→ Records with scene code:

------------------------------

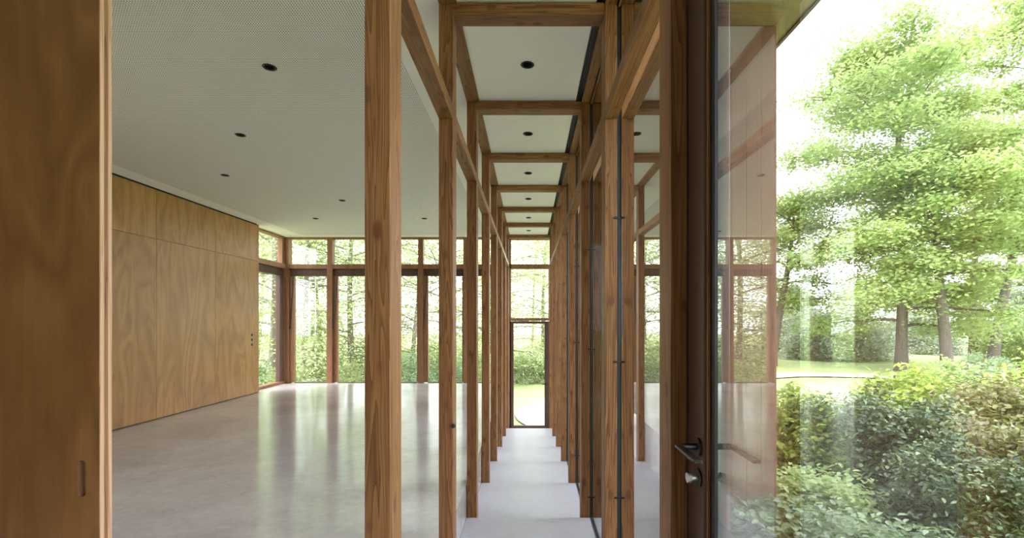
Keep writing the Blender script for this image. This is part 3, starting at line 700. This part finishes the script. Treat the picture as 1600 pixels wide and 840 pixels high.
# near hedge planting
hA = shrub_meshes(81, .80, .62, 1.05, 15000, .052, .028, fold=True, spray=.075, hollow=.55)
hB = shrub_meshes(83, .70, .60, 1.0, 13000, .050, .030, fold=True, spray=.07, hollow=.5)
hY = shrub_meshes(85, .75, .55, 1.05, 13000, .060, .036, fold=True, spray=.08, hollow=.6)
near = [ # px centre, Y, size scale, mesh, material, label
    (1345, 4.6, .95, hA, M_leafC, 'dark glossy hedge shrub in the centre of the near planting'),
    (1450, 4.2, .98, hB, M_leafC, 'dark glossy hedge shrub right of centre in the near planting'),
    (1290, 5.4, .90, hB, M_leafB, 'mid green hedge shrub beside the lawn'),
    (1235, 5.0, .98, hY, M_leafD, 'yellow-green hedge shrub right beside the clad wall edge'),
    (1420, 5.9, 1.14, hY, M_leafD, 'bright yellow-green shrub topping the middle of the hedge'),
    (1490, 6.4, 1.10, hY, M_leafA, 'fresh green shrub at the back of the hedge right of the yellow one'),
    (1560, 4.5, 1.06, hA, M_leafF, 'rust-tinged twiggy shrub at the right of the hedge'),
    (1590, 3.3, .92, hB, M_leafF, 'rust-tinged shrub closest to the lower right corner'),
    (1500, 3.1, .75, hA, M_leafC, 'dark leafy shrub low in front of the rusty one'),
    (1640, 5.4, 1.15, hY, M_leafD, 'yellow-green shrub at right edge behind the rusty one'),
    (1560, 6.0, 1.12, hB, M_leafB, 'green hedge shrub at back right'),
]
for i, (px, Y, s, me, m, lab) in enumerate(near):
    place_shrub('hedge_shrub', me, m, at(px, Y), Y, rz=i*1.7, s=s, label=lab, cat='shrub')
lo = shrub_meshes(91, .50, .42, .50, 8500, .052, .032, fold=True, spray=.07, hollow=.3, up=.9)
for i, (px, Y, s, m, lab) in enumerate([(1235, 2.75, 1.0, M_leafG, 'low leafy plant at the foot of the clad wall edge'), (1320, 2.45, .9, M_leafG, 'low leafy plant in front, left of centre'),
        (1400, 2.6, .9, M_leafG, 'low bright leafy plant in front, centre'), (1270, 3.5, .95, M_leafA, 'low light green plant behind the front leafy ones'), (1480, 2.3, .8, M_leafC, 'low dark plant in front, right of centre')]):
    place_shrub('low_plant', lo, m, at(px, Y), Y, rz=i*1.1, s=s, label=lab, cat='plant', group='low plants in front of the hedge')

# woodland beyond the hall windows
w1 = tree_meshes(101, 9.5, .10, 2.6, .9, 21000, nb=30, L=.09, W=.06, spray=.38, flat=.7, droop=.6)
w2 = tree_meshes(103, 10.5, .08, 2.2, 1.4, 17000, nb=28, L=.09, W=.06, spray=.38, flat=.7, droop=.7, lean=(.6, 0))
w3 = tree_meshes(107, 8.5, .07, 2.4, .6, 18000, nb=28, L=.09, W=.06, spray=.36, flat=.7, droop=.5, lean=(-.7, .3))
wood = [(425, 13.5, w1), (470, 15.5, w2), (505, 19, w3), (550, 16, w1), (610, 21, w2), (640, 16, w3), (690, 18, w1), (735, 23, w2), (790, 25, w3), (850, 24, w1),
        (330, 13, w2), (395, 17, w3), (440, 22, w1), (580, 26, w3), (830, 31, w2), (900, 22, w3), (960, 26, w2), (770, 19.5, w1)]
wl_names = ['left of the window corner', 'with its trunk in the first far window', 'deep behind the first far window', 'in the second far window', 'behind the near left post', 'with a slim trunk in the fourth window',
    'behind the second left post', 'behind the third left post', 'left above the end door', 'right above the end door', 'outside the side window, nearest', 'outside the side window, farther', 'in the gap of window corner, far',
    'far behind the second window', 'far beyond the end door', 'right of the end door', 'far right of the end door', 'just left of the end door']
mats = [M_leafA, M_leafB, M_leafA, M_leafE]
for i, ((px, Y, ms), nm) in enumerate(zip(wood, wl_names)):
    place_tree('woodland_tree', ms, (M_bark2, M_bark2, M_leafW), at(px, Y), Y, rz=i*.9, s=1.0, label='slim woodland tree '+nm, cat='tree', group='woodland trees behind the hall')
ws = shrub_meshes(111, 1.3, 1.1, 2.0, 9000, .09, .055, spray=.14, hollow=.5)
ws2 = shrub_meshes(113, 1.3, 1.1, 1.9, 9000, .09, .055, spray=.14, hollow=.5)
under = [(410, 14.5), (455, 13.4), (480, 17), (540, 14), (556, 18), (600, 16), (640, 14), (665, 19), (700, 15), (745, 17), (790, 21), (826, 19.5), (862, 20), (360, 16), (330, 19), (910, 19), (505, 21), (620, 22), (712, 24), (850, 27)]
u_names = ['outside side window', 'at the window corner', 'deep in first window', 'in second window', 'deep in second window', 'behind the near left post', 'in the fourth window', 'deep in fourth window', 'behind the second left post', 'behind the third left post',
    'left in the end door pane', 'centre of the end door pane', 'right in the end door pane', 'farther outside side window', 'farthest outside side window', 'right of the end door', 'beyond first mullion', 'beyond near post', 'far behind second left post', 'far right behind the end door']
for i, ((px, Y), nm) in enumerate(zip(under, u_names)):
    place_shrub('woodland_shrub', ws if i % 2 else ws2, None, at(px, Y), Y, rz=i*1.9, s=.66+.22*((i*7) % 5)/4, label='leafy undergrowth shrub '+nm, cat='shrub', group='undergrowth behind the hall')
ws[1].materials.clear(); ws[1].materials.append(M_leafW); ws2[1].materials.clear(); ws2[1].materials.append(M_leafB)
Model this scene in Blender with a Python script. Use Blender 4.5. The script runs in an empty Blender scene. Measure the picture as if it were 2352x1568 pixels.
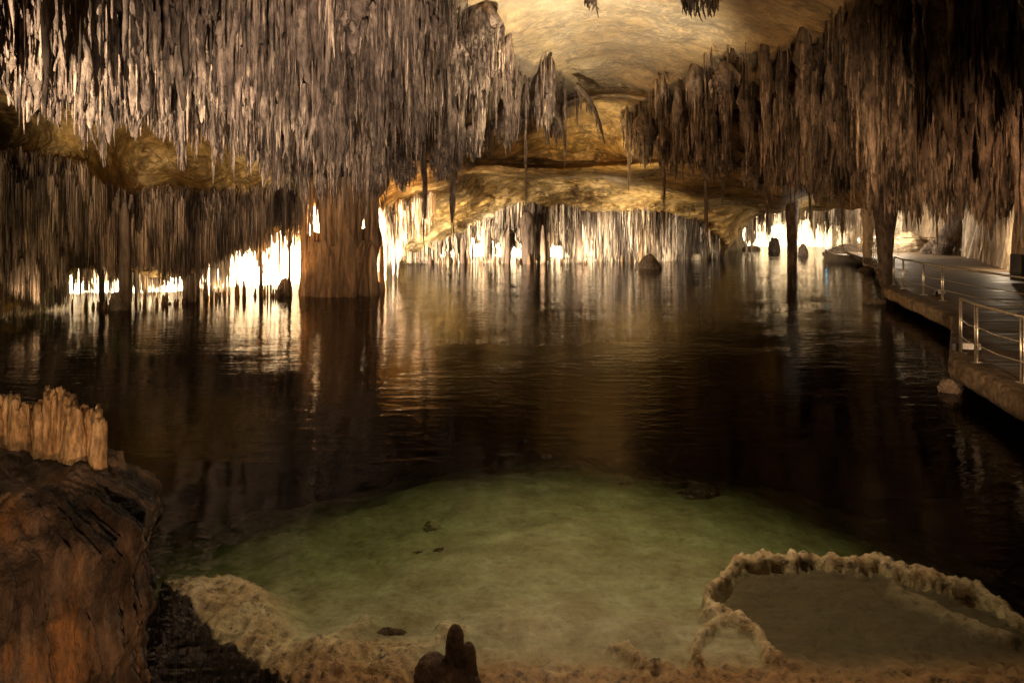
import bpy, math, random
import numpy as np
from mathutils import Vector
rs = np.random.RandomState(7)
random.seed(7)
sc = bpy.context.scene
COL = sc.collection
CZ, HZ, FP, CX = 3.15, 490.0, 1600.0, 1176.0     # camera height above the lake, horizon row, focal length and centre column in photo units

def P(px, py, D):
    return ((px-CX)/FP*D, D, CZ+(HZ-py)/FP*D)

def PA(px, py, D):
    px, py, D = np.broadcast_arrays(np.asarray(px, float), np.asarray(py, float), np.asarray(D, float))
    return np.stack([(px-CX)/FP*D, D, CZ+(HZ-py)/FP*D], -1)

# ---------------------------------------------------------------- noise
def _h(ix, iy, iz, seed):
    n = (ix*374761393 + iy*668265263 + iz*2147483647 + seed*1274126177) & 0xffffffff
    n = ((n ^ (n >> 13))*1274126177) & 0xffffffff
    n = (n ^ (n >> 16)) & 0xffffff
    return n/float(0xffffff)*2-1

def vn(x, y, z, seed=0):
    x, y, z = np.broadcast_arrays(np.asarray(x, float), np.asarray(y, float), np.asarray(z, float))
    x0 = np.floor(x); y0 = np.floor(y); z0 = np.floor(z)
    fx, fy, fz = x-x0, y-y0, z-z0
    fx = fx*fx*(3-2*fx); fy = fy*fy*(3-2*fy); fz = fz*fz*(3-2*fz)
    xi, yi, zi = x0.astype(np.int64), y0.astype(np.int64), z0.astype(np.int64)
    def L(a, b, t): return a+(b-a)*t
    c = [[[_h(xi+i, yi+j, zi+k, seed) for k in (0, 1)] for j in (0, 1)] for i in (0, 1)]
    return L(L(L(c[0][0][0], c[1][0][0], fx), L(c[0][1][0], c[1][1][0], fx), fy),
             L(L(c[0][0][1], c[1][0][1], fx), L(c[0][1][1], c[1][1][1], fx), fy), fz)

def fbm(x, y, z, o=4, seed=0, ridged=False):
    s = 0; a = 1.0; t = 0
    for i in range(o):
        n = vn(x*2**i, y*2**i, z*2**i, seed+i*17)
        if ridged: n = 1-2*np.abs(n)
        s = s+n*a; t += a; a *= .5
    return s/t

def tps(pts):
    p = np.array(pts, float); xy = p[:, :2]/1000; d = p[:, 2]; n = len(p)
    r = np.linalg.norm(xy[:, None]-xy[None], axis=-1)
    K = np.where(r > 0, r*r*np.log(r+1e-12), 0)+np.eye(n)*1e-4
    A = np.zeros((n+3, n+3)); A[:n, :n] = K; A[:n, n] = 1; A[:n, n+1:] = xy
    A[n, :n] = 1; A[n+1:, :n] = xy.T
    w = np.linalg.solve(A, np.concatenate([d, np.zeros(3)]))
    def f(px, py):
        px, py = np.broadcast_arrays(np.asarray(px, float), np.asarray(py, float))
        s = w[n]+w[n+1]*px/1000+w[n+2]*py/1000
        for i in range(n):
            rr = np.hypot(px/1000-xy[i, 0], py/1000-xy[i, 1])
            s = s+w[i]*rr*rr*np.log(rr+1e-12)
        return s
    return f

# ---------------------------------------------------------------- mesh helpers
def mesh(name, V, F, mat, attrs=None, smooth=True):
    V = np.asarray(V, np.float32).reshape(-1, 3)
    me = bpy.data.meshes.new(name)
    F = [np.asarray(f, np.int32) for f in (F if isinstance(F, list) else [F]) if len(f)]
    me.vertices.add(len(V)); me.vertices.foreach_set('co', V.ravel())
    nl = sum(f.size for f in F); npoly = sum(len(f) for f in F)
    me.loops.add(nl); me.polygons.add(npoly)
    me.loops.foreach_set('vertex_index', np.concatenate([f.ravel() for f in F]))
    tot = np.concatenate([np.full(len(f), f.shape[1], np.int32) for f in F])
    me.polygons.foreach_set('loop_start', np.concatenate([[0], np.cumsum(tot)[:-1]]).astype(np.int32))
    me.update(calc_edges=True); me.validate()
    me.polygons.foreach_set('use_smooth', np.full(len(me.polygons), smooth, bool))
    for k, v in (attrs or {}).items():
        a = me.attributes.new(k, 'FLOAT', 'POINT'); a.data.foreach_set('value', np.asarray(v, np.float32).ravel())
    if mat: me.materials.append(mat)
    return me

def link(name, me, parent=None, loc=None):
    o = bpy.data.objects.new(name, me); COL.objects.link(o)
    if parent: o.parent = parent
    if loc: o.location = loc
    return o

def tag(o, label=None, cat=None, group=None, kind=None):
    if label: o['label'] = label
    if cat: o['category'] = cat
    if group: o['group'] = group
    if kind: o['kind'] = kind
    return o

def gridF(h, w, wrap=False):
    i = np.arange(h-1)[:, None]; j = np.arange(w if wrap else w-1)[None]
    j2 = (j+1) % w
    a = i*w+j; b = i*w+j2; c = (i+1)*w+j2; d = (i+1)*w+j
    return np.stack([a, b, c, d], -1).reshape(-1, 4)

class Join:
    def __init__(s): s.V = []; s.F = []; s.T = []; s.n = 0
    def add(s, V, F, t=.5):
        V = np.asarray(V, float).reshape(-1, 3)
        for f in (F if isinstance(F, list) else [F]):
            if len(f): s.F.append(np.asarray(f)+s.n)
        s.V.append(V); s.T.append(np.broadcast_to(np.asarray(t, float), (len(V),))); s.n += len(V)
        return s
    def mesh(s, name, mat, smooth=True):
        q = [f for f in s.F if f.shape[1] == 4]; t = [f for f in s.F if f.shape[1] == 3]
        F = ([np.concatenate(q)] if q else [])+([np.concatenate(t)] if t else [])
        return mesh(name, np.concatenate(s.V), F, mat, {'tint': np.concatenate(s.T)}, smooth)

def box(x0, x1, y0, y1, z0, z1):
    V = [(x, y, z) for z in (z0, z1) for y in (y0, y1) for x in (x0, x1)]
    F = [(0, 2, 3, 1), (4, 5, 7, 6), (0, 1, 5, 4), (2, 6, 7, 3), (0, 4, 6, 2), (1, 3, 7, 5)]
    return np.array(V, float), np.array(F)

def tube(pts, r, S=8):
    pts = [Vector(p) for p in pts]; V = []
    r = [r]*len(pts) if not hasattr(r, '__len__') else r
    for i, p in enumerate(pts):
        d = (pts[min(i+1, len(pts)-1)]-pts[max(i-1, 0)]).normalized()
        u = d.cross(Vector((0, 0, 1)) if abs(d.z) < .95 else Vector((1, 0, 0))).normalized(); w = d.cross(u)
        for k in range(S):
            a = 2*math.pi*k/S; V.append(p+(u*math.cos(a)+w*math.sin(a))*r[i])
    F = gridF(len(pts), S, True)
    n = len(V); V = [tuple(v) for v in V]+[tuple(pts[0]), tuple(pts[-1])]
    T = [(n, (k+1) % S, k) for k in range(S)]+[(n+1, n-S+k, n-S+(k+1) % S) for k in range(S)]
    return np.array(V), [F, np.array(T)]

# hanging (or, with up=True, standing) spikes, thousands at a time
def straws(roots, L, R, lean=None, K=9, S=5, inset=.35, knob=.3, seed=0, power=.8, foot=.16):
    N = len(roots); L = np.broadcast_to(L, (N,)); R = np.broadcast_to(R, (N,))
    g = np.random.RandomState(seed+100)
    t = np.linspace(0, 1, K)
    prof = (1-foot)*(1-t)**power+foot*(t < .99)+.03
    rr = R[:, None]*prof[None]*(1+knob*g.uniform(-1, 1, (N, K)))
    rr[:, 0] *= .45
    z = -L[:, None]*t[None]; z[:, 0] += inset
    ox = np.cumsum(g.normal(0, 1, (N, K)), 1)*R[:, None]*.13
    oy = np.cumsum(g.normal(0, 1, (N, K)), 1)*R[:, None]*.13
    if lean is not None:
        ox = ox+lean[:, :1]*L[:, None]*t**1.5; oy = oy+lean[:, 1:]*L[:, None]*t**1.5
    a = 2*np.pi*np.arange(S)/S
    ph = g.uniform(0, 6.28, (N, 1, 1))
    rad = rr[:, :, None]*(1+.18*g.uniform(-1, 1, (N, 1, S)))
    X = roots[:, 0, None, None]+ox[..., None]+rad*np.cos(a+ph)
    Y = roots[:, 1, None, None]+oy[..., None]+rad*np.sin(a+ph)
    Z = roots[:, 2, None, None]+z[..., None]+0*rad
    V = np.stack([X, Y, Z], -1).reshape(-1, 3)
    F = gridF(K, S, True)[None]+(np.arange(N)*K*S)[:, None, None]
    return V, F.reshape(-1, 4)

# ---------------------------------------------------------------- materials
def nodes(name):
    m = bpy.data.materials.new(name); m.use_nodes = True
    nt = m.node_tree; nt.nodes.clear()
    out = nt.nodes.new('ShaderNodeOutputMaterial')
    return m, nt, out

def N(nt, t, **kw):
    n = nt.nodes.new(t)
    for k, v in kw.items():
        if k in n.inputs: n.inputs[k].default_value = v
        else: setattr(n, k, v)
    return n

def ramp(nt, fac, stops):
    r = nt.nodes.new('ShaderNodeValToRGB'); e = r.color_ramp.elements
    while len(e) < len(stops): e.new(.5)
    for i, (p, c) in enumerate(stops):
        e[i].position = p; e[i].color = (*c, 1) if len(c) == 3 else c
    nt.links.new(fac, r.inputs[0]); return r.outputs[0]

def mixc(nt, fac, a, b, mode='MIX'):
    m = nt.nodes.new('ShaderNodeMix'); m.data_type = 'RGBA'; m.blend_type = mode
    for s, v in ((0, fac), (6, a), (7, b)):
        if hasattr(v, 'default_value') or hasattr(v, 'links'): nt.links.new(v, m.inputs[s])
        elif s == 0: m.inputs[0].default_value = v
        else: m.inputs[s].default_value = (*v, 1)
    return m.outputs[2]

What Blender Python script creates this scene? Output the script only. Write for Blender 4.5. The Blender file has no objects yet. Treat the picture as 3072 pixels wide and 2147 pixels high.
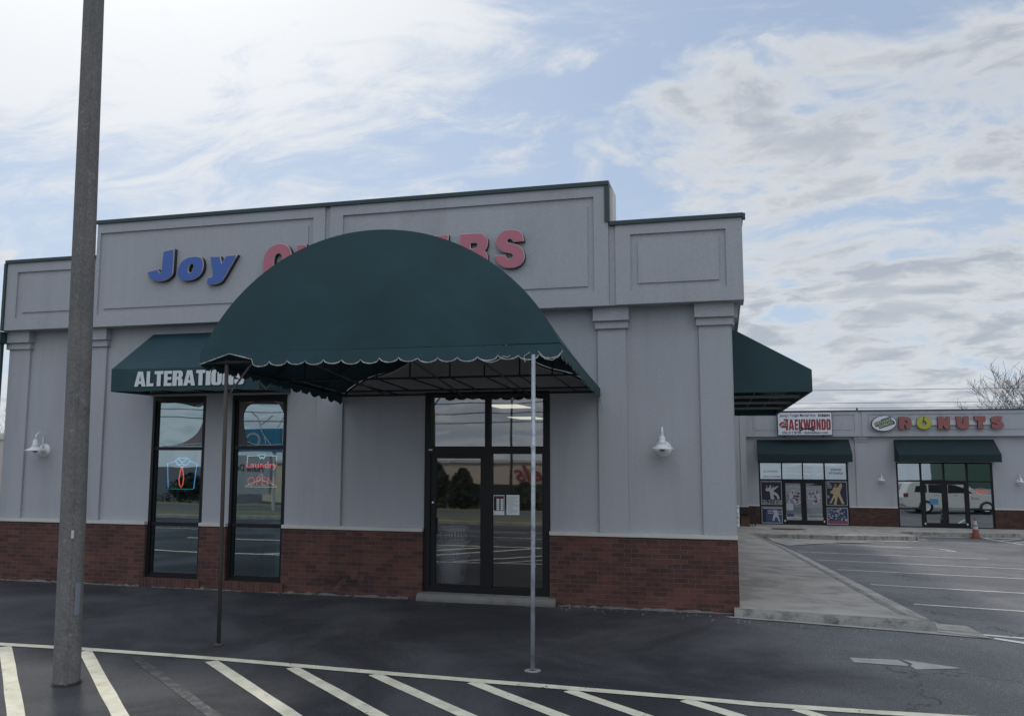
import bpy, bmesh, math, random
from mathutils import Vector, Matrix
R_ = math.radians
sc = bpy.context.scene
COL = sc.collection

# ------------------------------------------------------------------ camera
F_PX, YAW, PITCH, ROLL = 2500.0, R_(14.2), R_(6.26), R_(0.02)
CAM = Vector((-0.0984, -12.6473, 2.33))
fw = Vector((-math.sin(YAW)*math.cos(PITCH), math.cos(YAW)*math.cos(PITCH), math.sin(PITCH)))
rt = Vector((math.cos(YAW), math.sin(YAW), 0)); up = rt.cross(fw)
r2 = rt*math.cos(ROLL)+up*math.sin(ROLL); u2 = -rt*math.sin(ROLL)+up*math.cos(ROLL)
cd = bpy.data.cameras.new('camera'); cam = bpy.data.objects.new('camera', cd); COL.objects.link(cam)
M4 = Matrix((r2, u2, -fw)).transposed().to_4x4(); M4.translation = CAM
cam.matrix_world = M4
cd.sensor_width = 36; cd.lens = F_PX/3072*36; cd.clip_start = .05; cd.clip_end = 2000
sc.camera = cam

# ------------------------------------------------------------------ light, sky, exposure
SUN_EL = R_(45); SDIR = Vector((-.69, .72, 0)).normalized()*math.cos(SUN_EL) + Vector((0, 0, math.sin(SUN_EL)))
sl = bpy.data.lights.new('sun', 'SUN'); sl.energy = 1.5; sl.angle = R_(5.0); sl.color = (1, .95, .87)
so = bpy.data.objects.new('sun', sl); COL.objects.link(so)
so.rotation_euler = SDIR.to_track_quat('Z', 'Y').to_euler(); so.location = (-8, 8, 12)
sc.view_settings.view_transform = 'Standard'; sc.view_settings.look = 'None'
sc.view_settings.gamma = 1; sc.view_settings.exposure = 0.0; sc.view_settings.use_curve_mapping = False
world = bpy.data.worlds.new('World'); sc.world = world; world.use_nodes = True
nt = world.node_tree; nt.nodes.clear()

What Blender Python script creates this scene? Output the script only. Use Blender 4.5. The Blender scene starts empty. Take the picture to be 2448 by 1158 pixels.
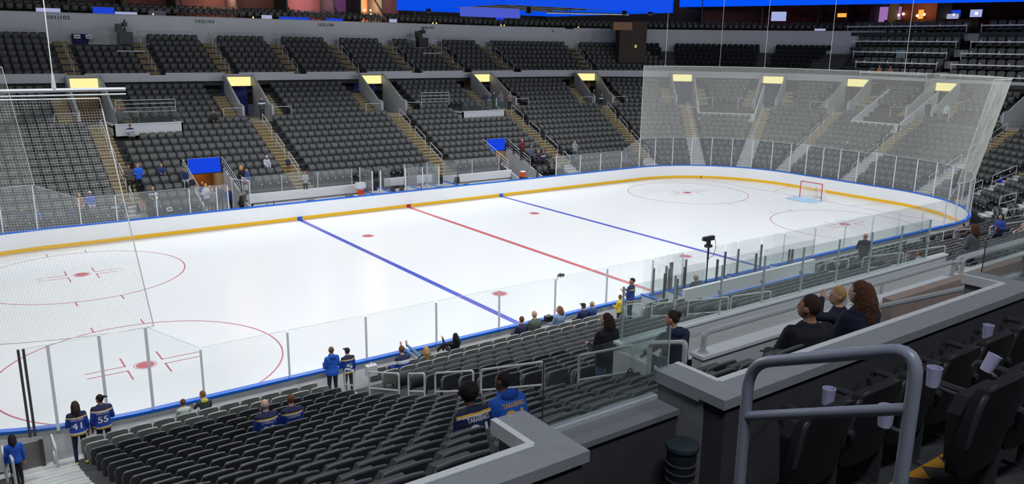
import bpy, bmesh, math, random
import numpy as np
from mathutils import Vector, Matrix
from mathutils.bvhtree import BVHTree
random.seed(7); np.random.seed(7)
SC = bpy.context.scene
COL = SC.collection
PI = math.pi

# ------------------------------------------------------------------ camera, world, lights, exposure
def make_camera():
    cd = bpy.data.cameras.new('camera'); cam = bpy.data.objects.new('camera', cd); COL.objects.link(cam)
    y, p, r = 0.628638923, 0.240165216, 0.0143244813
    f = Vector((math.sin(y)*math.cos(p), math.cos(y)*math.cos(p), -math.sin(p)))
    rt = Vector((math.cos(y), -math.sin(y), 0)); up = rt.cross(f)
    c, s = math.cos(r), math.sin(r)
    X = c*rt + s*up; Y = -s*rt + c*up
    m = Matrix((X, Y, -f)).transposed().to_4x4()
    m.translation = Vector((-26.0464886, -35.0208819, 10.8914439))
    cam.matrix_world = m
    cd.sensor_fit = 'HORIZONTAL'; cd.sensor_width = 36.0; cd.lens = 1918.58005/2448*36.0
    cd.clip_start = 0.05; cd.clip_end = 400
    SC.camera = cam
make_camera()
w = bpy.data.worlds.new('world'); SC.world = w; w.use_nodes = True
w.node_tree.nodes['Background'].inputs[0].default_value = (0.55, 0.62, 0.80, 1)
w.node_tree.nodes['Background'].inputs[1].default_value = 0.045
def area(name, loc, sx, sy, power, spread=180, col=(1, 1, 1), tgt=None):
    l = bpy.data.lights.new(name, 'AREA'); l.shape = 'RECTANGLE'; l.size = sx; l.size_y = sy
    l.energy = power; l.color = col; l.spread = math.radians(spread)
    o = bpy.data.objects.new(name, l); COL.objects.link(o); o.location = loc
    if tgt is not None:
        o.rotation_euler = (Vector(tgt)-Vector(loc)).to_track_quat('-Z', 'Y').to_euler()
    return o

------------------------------

→ Goal of the exercise:
The lines to copy run from the line containing "by 1158 pixels." through the end of the data above; copy exactly those, minus the pictures.

→ Exercise result:
What Blender Python script creates this scene? Output the script only. Use Blender 4.5. The Blender scene starts empty. Take the picture to be 2448 by 1158 pixels.
import bpy, bmesh, math, random
import numpy as np
from mathutils import Vector, Matrix
from mathutils.bvhtree import BVHTree
random.seed(7); np.random.seed(7)
SC = bpy.context.scene
COL = SC.collection
PI = math.pi

# ------------------------------------------------------------------ camera, world, lights, exposure
def make_camera():
    cd = bpy.data.cameras.new('camera'); cam = bpy.data.objects.new('camera', cd); COL.objects.link(cam)
    y, p, r = 0.628638923, 0.240165216, 0.0143244813
    f = Vector((math.sin(y)*math.cos(p), math.cos(y)*math.cos(p), -math.sin(p)))
    rt = Vector((math.cos(y), -math.sin(y), 0)); up = rt.cross(f)
    c, s = math.cos(r), math.sin(r)
    X = c*rt + s*up; Y = -s*rt + c*up
    m = Matrix((X, Y, -f)).transposed().to_4x4()
    m.translation = Vector((-26.0464886, -35.0208819, 10.8914439))
    cam.matrix_world = m
    cd.sensor_fit = 'HORIZONTAL'; cd.sensor_width = 36.0; cd.lens = 1918.58005/2448*36.0
    cd.clip_start = 0.05; cd.clip_end = 400
    SC.camera = cam
make_camera()
w = bpy.data.worlds.new('world'); SC.world = w; w.use_nodes = True
w.node_tree.nodes['Background'].inputs[0].default_value = (0.55, 0.62, 0.80, 1)
w.node_tree.nodes['Background'].inputs[1].default_value = 0.045
def area(name, loc, sx, sy, power, spread=180, col=(1, 1, 1), tgt=None):
    l = bpy.data.lights.new(name, 'AREA'); l.shape = 'RECTANGLE'; l.size = sx; l.size_y = sy
    l.energy = power; l.color = col; l.spread = math.radians(spread)
    o = bpy.data.objects.new(name, l); COL.objects.link(o); o.location = loc
    if tgt is not None:
        o.rotation_euler = (Vector(tgt)-Vector(loc)).to_track_quat('-Z', 'Y').to_euler()
    return o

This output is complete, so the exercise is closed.